In the U.S., data centres are going into regions that already have water shortages, and ever-bigger centres create ever-bigger challenges. A proposed 40,000-acre data centre in Utah will use more power than the state uses as a whole right now. Its proponents claim it won’t affect power rates because it will generate the nine gigawatts of power it will use by building and running its own massive natural gas generators.
And that’s a whole new problem: emissions from natural gas consumption, along with huge amounts of waste heat. It’s like a kind of frenzied AI construction boom that outstrips fiscal logic.
Quite honestly, we don’t need to look south for examples, as companies are already making plans in Canada, with several projects already under consideration. In Manitoba, there are three of note — the CentrePort AI Data Centre in Rosser near Winnipeg, the joint Convergence Core-Jet.AI project at Île-des-Chênes and the Cerenbras Systems planned data centre which has yet to announce a specific Manitoba location.
The project in Île-des-Chênes, which feature the construction of six on-site natural gas turbines to supplement the grid, already faces steep opposition from the local community. Unconvinced residents have already voiced concerns over the potential impacts of noise, light and air pollution, according to a recent CBC report. An online petition against the project has garnered more than 10,000 signatures.

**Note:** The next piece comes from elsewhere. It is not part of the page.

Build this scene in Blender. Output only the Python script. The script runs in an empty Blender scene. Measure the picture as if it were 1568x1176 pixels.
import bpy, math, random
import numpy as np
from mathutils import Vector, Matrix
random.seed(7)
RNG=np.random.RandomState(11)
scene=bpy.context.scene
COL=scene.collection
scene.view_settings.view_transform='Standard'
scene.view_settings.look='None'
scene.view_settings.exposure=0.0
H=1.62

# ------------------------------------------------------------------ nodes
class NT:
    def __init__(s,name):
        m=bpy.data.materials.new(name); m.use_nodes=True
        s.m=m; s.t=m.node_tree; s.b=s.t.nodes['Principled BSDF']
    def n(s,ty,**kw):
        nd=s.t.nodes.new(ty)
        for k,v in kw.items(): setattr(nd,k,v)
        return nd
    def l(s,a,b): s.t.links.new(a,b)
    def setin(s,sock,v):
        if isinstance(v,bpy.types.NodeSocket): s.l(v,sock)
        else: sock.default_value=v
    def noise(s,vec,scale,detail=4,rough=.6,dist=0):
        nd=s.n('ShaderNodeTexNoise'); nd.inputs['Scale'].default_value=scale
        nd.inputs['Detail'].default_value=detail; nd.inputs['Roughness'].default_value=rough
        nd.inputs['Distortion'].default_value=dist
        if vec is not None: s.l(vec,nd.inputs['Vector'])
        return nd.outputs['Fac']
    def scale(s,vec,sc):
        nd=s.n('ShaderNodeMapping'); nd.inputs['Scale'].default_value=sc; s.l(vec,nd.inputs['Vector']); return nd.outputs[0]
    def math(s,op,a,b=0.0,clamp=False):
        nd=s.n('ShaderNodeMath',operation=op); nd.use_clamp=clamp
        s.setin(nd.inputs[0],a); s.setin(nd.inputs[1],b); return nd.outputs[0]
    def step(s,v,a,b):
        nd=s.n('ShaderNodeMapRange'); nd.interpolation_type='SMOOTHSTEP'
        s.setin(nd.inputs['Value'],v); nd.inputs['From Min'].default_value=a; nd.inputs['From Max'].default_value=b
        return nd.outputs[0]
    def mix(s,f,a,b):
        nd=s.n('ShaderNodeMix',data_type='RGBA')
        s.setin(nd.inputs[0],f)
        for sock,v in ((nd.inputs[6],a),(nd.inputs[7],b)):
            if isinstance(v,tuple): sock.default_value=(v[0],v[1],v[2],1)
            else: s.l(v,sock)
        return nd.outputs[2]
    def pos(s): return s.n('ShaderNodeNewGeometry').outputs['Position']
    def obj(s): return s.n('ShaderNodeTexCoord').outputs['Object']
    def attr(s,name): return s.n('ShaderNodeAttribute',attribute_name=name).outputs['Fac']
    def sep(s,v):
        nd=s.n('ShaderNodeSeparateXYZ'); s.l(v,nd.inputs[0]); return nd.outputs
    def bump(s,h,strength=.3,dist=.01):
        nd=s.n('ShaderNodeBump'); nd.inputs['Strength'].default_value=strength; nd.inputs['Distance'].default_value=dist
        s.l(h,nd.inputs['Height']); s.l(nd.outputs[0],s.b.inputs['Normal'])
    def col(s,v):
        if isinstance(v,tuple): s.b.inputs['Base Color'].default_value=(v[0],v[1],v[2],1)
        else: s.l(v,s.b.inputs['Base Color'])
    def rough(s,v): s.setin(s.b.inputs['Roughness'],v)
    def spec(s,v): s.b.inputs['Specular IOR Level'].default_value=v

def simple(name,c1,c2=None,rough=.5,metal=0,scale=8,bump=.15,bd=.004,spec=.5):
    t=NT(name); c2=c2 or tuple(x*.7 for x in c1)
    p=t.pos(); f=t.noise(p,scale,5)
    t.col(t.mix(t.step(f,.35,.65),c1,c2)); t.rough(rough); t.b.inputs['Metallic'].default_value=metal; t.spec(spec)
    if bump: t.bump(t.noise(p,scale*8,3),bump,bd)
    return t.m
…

Construction has already begun on a similar project near Regina, Sask., where the local RM of Sherwood approved the project last month, in spite of significant local pushback. A petition opposing the site gathered 13,000 signatures.
There’s a lot to consider here — increasing corporate profits by laying off workers and replacing them with AI, but in the process, increasing everyone’s costs, harming our collective health and removing incomes by laying off potential customers.
While we have a different system in Canada of public utilities regulation, and Manitoba Hydro in particular has been granted tighter control to reject or delay large power-load additions, the problem is already at the doorstep.
The question is what we do about it.